When we view God's Kingdom in that way, then it seems the only way to draw people into the Kingdom is to scare them with the possibility of eternal damnation; that they might die before they give themselves to Jesus. Now, don't misunderstand me, that is a distinct possibility. The consequences are there.

But if (hear me well) if this Kingdom business is something we can experience now, then to wait till the last moment is to miss out on something. Something wonderful. If, indeed, the Kingdom of God is like a mustard seed, then there is so much potential in every person who lays claim to it. We can be mustard seed people, living as if God's Kingdom were a reality here and now. Treasuring it, Claiming it, Living it!
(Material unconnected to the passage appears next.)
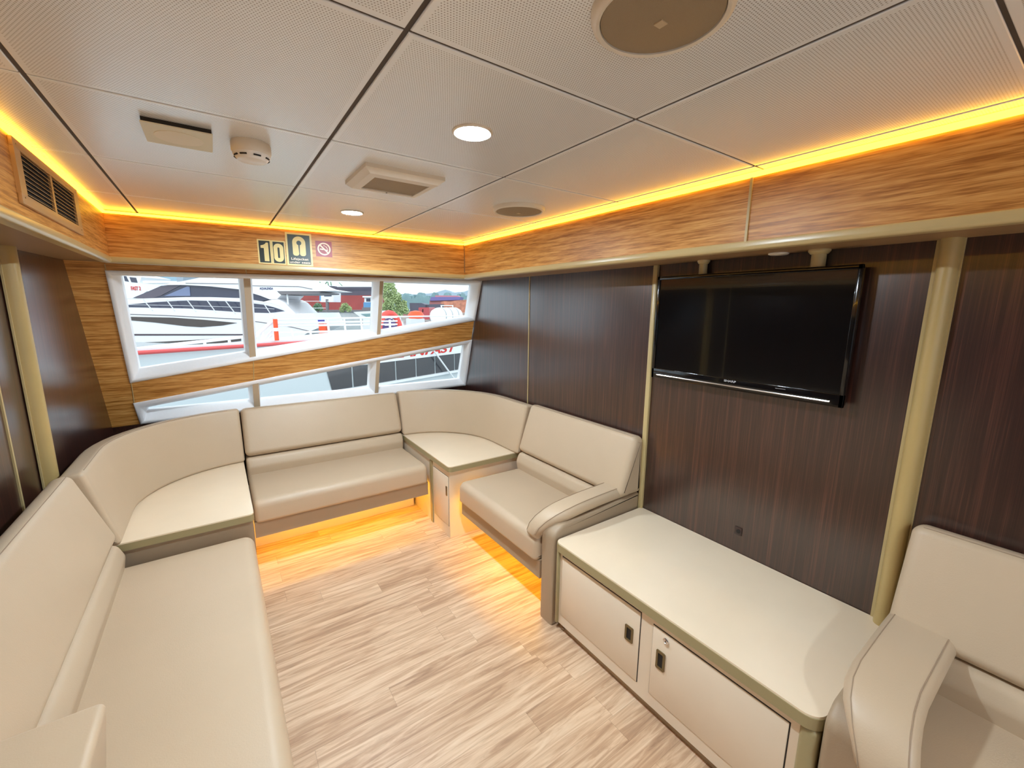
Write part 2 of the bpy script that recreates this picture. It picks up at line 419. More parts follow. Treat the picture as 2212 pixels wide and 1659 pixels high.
# windows: moulded white surround, bevelled mullions, one pane per light
UG = [(-0.389, 1.660), (1.744, 1.677), (1.744, 1.428), (-0.389, 1.131)]
LG = [(-0.389, 0.872), (1.760, 1.174), (1.760, 0.868), (-0.389, 0.860)]
DG = 0.07
def window(name, O, G, mulls, tops, bots):
    win = bpy.data.objects.new(name, None); C.objects.link(win); win['kind'] = 'structure'; BASE[win.name] = Vector((0, 0, 0))
    sh = S(); rings = []
    cx = sum(p[0] for p in O) / 4; cz = sum(p[1] for p in O) / 4
    def grow(P, d):
        out = []
        for i in range(4):
            p0, p1, p2 = Vector(P[i - 1]), Vector(P[i]), Vector(P[(i + 1) % 4])
            e1 = (p1 - p0).normalized(); e2 = (p2 - p1).normalized()
            n1 = Vector((-e1.y, e1.x)); n2 = Vector((-e2.y, e2.x))
            q = n1 + n2; q *= 2 / q.length_squared
            out.append(tuple(p1 + q * d))
        return out
    prof = [(0.004, 0.002), (0.004, -0.008), (-0.002, -0.013), (-0.012, -0.013), (-0.02, -0.006)]
    for d, o in prof: rings.append([PW(x, z, o) for (x, z) in grow(O, d)])
    rings.append([PW(x, z, DG - 0.012) for (x, z) in grow(G, 0.005)])
    rings.append([PW(x, z, DG + 0.03) for (x, z) in grow(G, 0.0)])
    rings.append([PW(x, z, DG + 0.03) for (x, z) in grow(G, 0.1)])
    v = [q for r in rings for q in r]; n = len(rings)
    sh.add(v, [(i * 4 + j, i * 4 + (j + 1) % 4, (i + 1) * 4 + (j + 1) % 4, (i + 1) * 4 + j) for i in range(n - 1) for j in range(4)])
    struct('window_frame', sh, M_white, win, ang=50)
    zt = lambda P, x, i, j: P[i][1] + (P[j][1] - P[i][1]) * (x - P[i][0]) / (P[j][0] - P[i][0])
    xs = [G[0][0]]
    for (g0, g1, f0, f1) in mulls:
        sh = S(); v = []
        for x, o, P in ((g0, DG + 0.02, G), (f0, 0.002, O), (f1, 0.002, O), (g1, DG + 0.02, G)):
            e = 0.02
            v += [PW(x, zt(P, x, 0, 1) + e, o), PW(x, zt(P, x, 3, 2) - e, o)]
        sh.add(v, [(0, 2, 3, 1), (2, 4, 5, 3), (4, 6, 7, 5), (6, 0, 1, 7), (0, 6, 4, 2), (1, 3, 5, 7)])
        mo = struct('mullion', sh, M_white, win, smooth=False)
        sh = S(); w_ = 0.001
        p = [PW(f0 + w_, zt(O, f0, 0, 1), 0.0), PW(f1 - w_, zt(O, f1, 0, 1), 0.0), PW(f1 - w_, zt(O, f1, 3, 2), 0.0), PW(f0 + w_, zt(O, f0, 3, 2), 0.0)]
        sh.prism(p, (0, -0.002, 0)); struct('mullion_cover', sh, M_mull, mo, smooth=False)
        xs += [g0, g1]
    xs.append(G[1][0])
    for k in range(0, len(xs), 2):
        a, b = xs[k], xs[k + 1]
        p = [PW(a, zt(G, a, 0, 1), DG), PW(b, zt(G, b, 0, 1), DG), PW(b, zt(G, b, 3, 2), DG), PW(a, zt(G, a, 3, 2), DG)]
        struct('pane', S().add(p, [(0, 1, 2, 3)]), M_glass, win, smooth=False)
    return win
window('window_1', UO, UG, [(0.140, 0.214, 0.163, 0.199), (0.950, 1.036, 0.977, 1.004)], 0, 0)
window('window_2', LO, LG, [(0.143, 0.214, 0.166, 0.203), (0.950, 1.045, 0.985, 1.014)], 0, 0)

# ceiling: bevelled perforated tiles over a dark backing that paints shade into the joints
gx = [XL - 0.0, -0.265, 0.302, 0.869, 1.436, XR]
gy = [0.179 + 0.5665 * k for k in range(-7, 6)]
gy = [YB] + [y for y in gy if YB + 0.1 < y < 2.9] + [3.0]
sh = S(); uvs = []
g = 0.0045; bv = 0.004
for i in range(len(gx) - 1):
    for j in range(len(gy) - 1):
        x0, x1, y0, y1 = gx[i] + g, gx[i + 1] - g, gy[j] + 0.0035, gy[j + 1] - 0.0035
        ox = x0 if i > 0 else x1 - 0.558
        oy = y0 if j > 0 else y1 - 0.558
        v = []
        for (d, z) in ((0, H + 0.014), (0, H + 0.0015), (0.0015, H)):
            v += [(x0 + d, y0 + d, z), (x1 - d, y0 + d, z), (x1 - d, y1 - d, z), (x0 + d, y1 - d, z)]
        f = [(a * 4 + b, a * 4 + (b + 1) % 4, a * 4 + 4 + (b + 1) % 4, a * 4 + 4 + b) for a in range(2) for b in range(4)] + [(8, 9, 10, 11)]
        for q in f:
            for t in q: uvs.append((v[t][0] - ox, v[t][1] - oy))
        sh.add(v, f)
me = bpy.data.meshes.new('ceiling'); me.from_pydata(sh.v, [], sh.f)
uvl = me.uv_layers.new(name='UVMap')
for k, q in enumerate(uvs): uvl.data[k].uv = q
me.materials.append(M_ceil)
ceil = bpy.data.objects.new('ceiling', me); C.objects.link(ceil); ceil['kind'] = 'structure'; BASE[ceil.name] = Vector((0, 0, 0))
struct('tile_grid', S().box(XL - 0.66, XR + 0.03, YB, 3.1, H + 0.003, H + 0.04), M_gapshade, ceil, smooth=False)

# headers: oak fascia, rounded cream lip, underside
FL, FR = Vector((XHL, 2.872, 0)), Vector((XHR, 2.746, 0))      # ends of the front fascia
ZT = 1.927
def lip_prof():   # (distance into the room, z)
    return fillet([(-0.03, 1.697, 0), (0.009, 1.697, 0.012), (0.006, 1.727, 0.005), (-0.03, 1.727, 0)], 5)
def header(name, p0, p1, inward, face_mat, wall_pts):
    d = (p1 - p0).normalized(); th = 0.02
    h = struct(name, S().prism([p0 + EZ * 1.722, p1 + EZ * 1.722, p1 + EZ * ZT, p0 + EZ * ZT], -inward * th), face_mat, smooth=False)
    struct('rounded_lip', S().sweep(lip_prof(), [(p0, inward, EZ, d), (p1, inward, EZ, d)]), M_lip, h)
    a, b = wall_pts
    struct('underside', S().prism([p0 + EZ * ZU, p1 + EZ * ZU, Vector(b) + EZ * ZU, Vector(a) + EZ * ZU], EZ * 0.015), M_under, h, smooth=False)
    return h
hr = header('trim_1', Vector((XHR, YB, 0)), FR + Vector((0, 0.02, 0)), Vector((-1, 0, 0)), M_oak_y, ((XR, YB, 0), (XR, 3.03, 0)))
nf = Vector((FR.y - FL.y, -(FR.x - FL.x), 0)).normalized()
hf = header('trim_2', FL - (FR - FL).normalized() * 0.02, FR + (FR - FL).normalized() * 0.02, nf, M_oak_x, ((XL, 3.03, 0), (XR, 3.03, 0)))
hl = header('trim_3', Vector((XHL, YB, 0)), FL, Vector((1, 0, 0)), M_oak_y, ((xw(YB), YB, 0), (xw(3.03), 3.03, 0)))
struct('joint_strip', S().box(XHR - 0.006, XHR + 0.002, 0.772, 0.780, 1.712, ZT), M_lip, hr, smooth=False)
struct('corner_bead', S().box(XHR - 0.004, XHR + 0.002, 2.738, 2.744, 1.742, ZT), M_under, hr, smooth=False)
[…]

Of course, mustard seed people know that God's Kingdom has not fully come. There is much darkness in the world. And, all too often, mountains don't move. But mustard seed people know what's really real, & they know that God's Kingdom is coming, and they know that God's good Will will be done on earth as it is in heaven. That mustard seed will one day become a mighty tree, even if today it seems terribly small and inconsequential.

Speaking of trees and other growing things, let me remind you of a cooler time of year - when winter lays claim to the earth, and we all long for color to return to the land. On those dreary days a special package arrives in the mail, a magazine. On the front cover is a picture of the reddest, most succulent tomato you ever saw. Inside that catalog, you scan the pages and color returns to life. You can hardly wait for Spring to come, when grass is green again, and the sky turns deep blue in contrast with the blossoming colors all around. As you look at that magazine, the drab world around you changes. Color returns, hope flowers. A new day is coming.

When we pray, "Thy Kingdom come, thy will be done on earth as it is in heaven," isn't it a little bit like looking in a Burpee Seed Catalog? We know it's coming. We're mustard seed people. God's at work in us right now. We've experienced a taste of the goodness of His Kingdom, those of us who've dared to take a bite. We live now as if God's Spring, His Kingdom, were already here. Cause, you know, in many ways, it already is. We've experienced it. In small ways, yes. But, isn't it the little things in life that surprise us with how much effect they have on the big things?

Something small and insignificant... like a mustard seed ... like mustard seed people ... like me ... like you?